Scene script records
-- Begin --
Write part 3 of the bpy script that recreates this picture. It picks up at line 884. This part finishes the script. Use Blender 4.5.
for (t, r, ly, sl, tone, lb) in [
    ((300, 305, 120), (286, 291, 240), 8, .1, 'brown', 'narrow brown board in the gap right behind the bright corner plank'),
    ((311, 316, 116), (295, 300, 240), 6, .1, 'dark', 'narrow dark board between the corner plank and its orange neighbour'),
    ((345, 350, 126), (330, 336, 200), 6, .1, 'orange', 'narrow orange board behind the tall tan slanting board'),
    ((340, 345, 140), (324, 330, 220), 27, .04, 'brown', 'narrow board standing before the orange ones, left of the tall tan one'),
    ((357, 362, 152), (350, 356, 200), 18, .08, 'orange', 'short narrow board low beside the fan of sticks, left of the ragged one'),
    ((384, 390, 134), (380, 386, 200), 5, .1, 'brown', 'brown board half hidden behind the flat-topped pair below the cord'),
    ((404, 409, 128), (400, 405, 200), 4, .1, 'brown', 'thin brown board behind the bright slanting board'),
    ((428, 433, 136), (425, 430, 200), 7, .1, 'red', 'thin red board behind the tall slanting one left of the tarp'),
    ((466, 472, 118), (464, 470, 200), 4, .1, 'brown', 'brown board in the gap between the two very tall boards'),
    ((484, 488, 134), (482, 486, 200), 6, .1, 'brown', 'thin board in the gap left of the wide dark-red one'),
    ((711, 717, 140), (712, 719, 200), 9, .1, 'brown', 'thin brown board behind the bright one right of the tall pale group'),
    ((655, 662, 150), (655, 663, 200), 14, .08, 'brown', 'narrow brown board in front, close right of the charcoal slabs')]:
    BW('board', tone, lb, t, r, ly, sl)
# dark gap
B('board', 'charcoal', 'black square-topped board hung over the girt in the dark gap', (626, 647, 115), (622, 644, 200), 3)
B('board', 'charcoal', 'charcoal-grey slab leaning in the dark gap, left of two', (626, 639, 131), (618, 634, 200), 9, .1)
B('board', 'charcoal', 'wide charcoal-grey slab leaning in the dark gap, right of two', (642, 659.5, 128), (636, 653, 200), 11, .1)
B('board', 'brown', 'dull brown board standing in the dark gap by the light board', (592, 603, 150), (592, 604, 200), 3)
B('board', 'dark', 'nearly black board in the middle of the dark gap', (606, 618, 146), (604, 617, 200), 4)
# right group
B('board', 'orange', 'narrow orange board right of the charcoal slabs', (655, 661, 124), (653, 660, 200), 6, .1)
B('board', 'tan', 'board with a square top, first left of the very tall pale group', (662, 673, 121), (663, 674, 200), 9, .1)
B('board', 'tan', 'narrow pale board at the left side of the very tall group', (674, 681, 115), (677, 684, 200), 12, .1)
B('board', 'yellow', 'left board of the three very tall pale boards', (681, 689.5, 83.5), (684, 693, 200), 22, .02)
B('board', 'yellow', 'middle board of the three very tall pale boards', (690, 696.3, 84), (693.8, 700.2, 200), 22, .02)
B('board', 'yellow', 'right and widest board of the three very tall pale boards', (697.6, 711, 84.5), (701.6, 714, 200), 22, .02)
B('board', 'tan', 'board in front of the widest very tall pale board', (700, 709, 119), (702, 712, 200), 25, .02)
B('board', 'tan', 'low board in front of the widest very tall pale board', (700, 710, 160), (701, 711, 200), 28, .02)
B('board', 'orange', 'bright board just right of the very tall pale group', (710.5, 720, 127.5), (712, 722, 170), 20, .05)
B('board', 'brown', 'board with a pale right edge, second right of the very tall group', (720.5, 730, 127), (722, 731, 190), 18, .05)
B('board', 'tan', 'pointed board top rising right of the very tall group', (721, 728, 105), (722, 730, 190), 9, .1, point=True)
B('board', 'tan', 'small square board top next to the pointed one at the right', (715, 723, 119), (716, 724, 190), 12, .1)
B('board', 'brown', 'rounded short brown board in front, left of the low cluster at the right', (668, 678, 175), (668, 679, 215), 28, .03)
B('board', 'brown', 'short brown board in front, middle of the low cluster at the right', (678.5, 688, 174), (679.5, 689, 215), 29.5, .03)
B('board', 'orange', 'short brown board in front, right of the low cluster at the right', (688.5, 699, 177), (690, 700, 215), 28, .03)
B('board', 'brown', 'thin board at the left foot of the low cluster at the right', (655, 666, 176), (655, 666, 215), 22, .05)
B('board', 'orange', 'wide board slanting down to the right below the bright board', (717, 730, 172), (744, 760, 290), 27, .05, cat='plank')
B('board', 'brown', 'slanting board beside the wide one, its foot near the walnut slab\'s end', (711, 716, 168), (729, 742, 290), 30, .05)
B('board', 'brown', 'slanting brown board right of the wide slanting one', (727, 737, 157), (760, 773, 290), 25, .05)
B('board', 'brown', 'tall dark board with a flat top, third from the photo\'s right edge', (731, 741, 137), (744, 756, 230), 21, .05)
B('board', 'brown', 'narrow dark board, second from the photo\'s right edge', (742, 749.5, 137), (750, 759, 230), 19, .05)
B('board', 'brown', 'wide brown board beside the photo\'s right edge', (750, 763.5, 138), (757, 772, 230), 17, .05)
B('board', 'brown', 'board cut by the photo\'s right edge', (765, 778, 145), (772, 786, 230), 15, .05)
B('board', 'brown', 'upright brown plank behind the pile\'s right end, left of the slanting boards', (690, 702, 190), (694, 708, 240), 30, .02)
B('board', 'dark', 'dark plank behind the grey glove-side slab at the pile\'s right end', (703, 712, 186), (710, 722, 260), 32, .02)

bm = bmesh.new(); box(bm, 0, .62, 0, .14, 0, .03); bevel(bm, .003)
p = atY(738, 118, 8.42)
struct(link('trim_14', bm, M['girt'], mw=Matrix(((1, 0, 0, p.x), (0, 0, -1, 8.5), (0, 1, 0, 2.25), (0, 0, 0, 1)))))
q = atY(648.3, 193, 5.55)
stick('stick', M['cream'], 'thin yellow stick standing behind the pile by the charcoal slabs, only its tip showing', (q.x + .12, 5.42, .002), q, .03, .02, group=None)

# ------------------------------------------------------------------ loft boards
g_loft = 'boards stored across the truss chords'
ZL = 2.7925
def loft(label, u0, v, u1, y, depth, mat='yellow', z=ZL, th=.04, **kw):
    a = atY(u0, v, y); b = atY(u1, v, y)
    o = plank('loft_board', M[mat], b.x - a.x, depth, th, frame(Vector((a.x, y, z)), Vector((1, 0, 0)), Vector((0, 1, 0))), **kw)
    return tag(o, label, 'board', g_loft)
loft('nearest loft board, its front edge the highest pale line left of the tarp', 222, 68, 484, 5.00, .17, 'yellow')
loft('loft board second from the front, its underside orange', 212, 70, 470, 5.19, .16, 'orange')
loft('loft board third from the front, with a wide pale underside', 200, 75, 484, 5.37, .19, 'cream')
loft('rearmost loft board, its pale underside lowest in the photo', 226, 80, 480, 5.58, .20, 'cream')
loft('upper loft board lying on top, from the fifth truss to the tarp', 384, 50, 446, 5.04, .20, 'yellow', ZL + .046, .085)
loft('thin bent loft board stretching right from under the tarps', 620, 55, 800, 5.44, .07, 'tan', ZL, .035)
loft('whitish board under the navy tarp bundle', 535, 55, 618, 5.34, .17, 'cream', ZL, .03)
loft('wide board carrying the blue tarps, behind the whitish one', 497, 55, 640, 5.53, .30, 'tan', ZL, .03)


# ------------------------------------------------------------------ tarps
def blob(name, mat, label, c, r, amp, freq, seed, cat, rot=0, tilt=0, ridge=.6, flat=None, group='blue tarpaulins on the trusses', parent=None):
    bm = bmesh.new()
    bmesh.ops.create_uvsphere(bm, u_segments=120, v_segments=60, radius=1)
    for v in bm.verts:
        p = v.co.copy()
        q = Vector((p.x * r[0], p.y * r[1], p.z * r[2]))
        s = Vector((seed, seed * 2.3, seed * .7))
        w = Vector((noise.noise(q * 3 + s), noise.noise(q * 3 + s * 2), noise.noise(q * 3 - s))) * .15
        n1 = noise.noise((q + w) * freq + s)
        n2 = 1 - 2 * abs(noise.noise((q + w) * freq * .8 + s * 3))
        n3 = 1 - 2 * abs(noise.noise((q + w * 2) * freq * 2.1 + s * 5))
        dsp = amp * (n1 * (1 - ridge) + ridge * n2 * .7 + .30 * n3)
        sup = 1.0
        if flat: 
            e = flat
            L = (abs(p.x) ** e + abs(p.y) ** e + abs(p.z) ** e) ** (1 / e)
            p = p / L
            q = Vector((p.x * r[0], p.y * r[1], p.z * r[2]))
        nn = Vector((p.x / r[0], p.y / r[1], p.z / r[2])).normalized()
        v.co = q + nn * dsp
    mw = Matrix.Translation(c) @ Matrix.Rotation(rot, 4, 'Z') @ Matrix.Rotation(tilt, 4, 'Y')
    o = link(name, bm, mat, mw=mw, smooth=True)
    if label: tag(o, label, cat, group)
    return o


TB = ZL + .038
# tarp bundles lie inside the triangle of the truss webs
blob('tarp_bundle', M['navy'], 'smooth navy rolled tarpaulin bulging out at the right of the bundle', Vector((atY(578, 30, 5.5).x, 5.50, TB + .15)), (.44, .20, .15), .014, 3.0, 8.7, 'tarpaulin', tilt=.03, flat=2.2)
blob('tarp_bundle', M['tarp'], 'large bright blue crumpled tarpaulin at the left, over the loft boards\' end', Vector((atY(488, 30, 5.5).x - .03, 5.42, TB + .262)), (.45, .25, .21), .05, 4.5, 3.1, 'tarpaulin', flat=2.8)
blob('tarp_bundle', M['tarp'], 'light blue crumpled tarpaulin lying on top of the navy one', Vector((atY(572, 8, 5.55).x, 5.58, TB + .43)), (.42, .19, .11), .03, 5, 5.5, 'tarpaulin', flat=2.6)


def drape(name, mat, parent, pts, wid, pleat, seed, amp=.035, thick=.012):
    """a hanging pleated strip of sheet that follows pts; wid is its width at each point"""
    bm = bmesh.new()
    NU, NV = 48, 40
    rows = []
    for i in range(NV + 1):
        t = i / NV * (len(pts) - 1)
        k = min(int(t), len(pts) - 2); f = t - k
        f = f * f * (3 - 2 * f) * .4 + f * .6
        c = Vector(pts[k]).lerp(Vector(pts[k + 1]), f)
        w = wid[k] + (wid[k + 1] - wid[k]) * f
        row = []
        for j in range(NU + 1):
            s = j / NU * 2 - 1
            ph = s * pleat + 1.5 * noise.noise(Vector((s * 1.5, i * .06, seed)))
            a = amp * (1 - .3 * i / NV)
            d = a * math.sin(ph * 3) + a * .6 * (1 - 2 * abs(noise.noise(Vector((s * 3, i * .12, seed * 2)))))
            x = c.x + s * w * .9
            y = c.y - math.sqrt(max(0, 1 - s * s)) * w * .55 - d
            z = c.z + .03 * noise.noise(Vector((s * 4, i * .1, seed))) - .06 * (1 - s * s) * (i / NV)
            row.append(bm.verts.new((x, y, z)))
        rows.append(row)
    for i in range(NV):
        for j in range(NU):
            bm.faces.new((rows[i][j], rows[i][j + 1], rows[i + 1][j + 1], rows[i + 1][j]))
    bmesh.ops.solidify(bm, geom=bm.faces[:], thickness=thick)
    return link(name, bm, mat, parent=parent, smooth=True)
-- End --
-- Begin --
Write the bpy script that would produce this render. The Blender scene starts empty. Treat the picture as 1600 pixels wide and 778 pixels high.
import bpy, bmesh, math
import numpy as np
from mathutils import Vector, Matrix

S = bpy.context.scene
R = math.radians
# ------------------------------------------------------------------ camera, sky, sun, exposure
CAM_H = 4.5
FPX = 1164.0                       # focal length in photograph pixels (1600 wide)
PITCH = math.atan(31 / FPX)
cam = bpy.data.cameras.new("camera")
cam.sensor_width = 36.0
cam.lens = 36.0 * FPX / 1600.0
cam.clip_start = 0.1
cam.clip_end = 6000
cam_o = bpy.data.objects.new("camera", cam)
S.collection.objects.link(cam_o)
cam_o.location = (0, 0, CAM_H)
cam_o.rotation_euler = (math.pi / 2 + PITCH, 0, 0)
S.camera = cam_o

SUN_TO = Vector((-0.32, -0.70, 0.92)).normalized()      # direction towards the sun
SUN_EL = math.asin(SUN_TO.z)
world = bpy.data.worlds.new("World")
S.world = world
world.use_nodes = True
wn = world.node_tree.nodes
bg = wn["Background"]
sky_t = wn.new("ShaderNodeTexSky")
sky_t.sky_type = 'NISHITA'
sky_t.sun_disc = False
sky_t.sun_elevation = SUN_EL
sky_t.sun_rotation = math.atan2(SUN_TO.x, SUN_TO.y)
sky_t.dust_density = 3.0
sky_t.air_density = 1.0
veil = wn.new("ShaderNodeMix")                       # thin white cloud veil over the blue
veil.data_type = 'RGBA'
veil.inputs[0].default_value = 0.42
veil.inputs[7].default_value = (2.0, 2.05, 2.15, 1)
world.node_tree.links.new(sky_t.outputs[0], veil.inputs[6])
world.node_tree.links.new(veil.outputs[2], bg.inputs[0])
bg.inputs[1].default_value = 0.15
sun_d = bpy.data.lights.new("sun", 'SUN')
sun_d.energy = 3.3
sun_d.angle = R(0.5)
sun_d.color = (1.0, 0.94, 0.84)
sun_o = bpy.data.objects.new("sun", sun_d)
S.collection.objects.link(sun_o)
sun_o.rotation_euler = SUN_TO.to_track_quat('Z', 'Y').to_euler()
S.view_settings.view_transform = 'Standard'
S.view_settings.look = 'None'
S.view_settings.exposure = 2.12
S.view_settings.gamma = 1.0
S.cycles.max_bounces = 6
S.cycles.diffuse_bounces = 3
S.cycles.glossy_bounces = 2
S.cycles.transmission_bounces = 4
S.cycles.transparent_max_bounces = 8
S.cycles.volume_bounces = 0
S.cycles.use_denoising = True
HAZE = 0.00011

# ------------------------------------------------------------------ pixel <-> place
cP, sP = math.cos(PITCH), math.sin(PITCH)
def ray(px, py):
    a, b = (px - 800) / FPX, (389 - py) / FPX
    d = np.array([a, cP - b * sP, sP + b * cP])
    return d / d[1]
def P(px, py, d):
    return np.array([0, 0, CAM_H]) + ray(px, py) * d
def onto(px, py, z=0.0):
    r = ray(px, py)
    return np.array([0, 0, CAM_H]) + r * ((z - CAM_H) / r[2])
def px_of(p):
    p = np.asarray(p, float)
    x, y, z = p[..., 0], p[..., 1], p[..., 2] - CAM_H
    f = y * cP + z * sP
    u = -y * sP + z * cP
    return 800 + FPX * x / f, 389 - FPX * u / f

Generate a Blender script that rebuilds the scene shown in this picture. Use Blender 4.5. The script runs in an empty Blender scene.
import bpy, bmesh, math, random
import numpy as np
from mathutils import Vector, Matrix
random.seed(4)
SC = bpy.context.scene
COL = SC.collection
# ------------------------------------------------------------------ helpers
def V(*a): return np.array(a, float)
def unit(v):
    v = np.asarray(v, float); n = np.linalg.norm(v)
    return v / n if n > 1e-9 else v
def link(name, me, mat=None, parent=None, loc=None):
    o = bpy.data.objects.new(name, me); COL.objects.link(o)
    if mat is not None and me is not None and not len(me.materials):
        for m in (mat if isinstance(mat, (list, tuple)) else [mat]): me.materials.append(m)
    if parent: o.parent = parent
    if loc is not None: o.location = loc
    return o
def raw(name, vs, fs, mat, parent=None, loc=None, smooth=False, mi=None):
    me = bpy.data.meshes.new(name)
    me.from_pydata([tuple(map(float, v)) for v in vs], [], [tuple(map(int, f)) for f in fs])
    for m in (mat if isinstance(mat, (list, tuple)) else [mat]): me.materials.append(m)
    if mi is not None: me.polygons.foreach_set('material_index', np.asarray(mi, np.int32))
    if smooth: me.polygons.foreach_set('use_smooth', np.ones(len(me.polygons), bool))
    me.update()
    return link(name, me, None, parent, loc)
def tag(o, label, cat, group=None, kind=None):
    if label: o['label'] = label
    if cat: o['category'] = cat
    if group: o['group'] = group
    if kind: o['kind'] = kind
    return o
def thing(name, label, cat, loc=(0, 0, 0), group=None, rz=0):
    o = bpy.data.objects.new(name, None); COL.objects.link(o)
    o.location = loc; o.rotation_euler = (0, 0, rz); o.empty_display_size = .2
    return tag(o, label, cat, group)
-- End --
Starting at the line that contains "Write the bpy", repeat each line exactly, and stop after the line that contains "S.camera = cam_o".

# Result:
Write the bpy script that would produce this render. The Blender scene starts empty. Treat the picture as 1600 pixels wide and 778 pixels high.
import bpy, bmesh, math
import numpy as np
from mathutils import Vector, Matrix

S = bpy.context.scene
R = math.radians
# ------------------------------------------------------------------ camera, sky, sun, exposure
CAM_H = 4.5
FPX = 1164.0                       # focal length in photograph pixels (1600 wide)
PITCH = math.atan(31 / FPX)
cam = bpy.data.cameras.new("camera")
cam.sensor_width = 36.0
cam.lens = 36.0 * FPX / 1600.0
cam.clip_start = 0.1
cam.clip_end = 6000
cam_o = bpy.data.objects.new("camera", cam)
S.collection.objects.link(cam_o)
cam_o.location = (0, 0, CAM_H)
cam_o.rotation_euler = (math.pi / 2 + PITCH, 0, 0)
S.camera = cam_o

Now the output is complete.